To better organize  the Amazon Dialogues, Ordinance SG/PR 155/23 established a technical working group to “define the structure and organization of the Amazon Dialogues, mobilize civil society for the event, organizing the initiatives in seminars for debates and exhibitions.”

The Ministry of Environment and Climate Change also published Ordinance MMA GM/MMA 553/23, establishing the working group to organize the Amazon Summit. It is worth mentioning the diversity of the group, composed by a representative of each of the following bodies, as determined by article 2 of the Ordinance:

  • Executive Secretariat;
  • Extraordinary National Secretariat for Deforestation Control and Territorial Environmental Planning;
  • National Secretariat for Climate Change;
  • National Secretariat for Biodiversity, Forests and Animal Rights;
  • National Secretariat of Urban Environment and Environmental Quality;
  • National Secretariat of Bioeconomy;
  • National Secretariat of Traditional Peoples and Communities and Rural Sustainable Development;
  • Brazilian Forest Service (Serviço Florestal Brasileiro or SFB);
  • Special Advisory on International Affairs;
  • Brazilian Institute of the Environment and Renewable Natural Resources (Instituto Brasileiro do Meio Ambiente e dos Recursos Naturais Renováveis or Ibama);
  • Chico Mendes Institute for Biodiversity Conservation – Chico Mendes Institute; and
  • National Agency for Water and Basic Sanitation (Agência Nacional de Águas e Saneamento Básico or ANA).

The meeting of several participants also occurs in the preparatory phase of the event.
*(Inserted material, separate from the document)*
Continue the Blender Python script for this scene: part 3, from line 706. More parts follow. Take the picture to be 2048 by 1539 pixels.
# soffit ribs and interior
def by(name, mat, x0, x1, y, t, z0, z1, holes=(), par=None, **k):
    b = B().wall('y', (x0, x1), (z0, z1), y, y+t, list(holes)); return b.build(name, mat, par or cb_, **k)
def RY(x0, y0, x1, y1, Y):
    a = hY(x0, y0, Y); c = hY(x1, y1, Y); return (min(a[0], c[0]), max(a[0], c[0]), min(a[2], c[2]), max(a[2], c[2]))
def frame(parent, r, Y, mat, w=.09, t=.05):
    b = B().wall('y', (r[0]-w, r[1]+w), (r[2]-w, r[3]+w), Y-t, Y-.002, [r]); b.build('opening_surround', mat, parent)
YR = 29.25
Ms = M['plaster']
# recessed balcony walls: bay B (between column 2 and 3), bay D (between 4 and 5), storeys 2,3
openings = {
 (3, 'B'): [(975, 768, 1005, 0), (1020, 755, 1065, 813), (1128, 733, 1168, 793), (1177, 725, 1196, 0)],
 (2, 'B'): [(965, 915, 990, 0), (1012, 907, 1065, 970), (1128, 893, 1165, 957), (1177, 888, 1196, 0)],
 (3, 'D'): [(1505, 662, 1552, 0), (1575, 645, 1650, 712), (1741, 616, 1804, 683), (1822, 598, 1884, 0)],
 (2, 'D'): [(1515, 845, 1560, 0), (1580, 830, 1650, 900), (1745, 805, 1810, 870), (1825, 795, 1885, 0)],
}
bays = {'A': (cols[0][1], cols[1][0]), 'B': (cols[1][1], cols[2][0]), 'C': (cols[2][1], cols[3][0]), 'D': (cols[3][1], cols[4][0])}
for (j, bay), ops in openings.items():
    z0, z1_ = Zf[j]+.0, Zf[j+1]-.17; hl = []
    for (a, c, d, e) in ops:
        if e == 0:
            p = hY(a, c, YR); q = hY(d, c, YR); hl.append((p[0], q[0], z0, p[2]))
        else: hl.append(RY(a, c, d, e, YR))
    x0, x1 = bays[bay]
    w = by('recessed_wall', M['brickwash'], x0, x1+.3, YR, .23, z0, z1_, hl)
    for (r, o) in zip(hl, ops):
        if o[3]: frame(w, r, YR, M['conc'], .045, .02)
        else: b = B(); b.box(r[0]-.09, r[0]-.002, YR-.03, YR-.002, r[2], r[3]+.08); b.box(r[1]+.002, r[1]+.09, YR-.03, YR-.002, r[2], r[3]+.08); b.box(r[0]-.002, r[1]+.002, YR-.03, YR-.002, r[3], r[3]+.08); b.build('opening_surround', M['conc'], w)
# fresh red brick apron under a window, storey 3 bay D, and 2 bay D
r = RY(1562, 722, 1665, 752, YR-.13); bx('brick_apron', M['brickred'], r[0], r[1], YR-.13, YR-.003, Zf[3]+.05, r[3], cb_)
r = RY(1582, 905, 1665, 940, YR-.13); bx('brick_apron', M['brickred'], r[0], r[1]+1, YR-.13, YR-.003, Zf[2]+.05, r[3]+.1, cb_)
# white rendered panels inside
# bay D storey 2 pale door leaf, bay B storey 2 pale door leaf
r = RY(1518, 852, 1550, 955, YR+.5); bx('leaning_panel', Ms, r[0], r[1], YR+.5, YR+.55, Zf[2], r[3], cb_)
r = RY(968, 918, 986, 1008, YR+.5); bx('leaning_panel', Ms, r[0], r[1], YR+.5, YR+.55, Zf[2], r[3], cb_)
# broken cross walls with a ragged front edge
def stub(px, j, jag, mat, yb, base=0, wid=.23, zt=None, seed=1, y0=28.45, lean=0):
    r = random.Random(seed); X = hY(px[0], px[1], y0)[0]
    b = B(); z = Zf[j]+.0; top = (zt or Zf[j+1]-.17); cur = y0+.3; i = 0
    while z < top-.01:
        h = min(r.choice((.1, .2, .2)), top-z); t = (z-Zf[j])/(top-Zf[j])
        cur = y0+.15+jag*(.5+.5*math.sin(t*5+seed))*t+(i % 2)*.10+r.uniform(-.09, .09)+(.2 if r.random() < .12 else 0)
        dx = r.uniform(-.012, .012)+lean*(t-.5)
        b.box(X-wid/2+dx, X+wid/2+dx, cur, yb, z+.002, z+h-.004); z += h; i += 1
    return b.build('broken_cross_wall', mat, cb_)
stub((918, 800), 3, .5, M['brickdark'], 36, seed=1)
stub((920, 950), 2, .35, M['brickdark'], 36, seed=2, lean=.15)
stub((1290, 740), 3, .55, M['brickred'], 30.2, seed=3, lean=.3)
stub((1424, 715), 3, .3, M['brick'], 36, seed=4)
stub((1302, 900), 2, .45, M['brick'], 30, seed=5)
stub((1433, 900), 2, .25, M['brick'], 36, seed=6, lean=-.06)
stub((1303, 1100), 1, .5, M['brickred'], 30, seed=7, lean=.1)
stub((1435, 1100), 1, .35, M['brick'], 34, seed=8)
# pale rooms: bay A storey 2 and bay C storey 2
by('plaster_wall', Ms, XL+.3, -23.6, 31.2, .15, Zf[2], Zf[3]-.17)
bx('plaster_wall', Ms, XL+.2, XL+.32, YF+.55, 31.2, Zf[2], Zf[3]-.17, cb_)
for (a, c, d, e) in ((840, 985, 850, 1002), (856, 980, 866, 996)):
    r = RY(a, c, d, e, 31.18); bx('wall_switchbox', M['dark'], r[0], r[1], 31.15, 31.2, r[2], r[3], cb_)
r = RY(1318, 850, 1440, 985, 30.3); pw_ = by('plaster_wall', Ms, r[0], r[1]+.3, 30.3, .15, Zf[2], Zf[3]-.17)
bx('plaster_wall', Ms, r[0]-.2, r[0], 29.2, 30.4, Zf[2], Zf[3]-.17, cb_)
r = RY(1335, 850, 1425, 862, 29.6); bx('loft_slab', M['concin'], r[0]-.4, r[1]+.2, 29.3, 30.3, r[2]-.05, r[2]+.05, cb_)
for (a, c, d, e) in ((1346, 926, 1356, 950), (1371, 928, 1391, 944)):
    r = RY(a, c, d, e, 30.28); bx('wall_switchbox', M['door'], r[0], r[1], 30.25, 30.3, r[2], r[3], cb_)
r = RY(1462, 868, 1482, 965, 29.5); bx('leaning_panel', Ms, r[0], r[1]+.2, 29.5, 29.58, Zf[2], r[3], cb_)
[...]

About 140 organizations of indigenous peoples, quilombolas, traditional communities and civil society (at regional, national and international levels) sent a letter to the Amazonian countries’ presidents, to Brazilian President’s International Office, to Itamaraty, to OTCA and to the Ministries of Foreign Affairs of the Amazonian countries requesting, in general, “spaces for the active and effective participation of indigenous peoples, quilombolas, traditional communities and civil society in the planning and development of the Amazon Summit.”

This effective and active participation could be materialized, for instance, through:

  • autonomously appointed representatives;
  • organizations of diversified working groups, so that their proposals and opinions influence the governments determinations;
  • transparency mechanisms that allow the documents and issued reports to be public; and
  • channels to receive contributions and suggestions.

Pará gains prominence as a venue for environmental discussions

Pará is becoming increasingly important in the environmental agenda especially due to the several international events taking place in its area.

In 2021, for example, Belém hosted the World Bioeconomy Forum, becoming the first venue to host such an event outside of Finland. This year, in addition to the Amazon Summit, the 1st Amazon Environmental Judicial Summit – Judges and Forests at Pará State Court of Justice is scheduled for August. In 2025, the capital of Pará will host the 30th UN Conference of the Parties on Climate Change (COP 30).

The Amazon Summit is fundamental to the implementation of measures towards the region’s sustainable development. In an unprecedented move, the expectation is that the eight countries that have sovereignty over the Amazon Rainforest develop with the interested groups an agenda focused on the protection and ecological conservation of the Amazon.

As an immediate political consequence of the event, the Amazon Summit is expected to strengthen OTCA by boosting cooperation among its member states and intensifying joint actions to address the region's environmental and socio-economic challenges.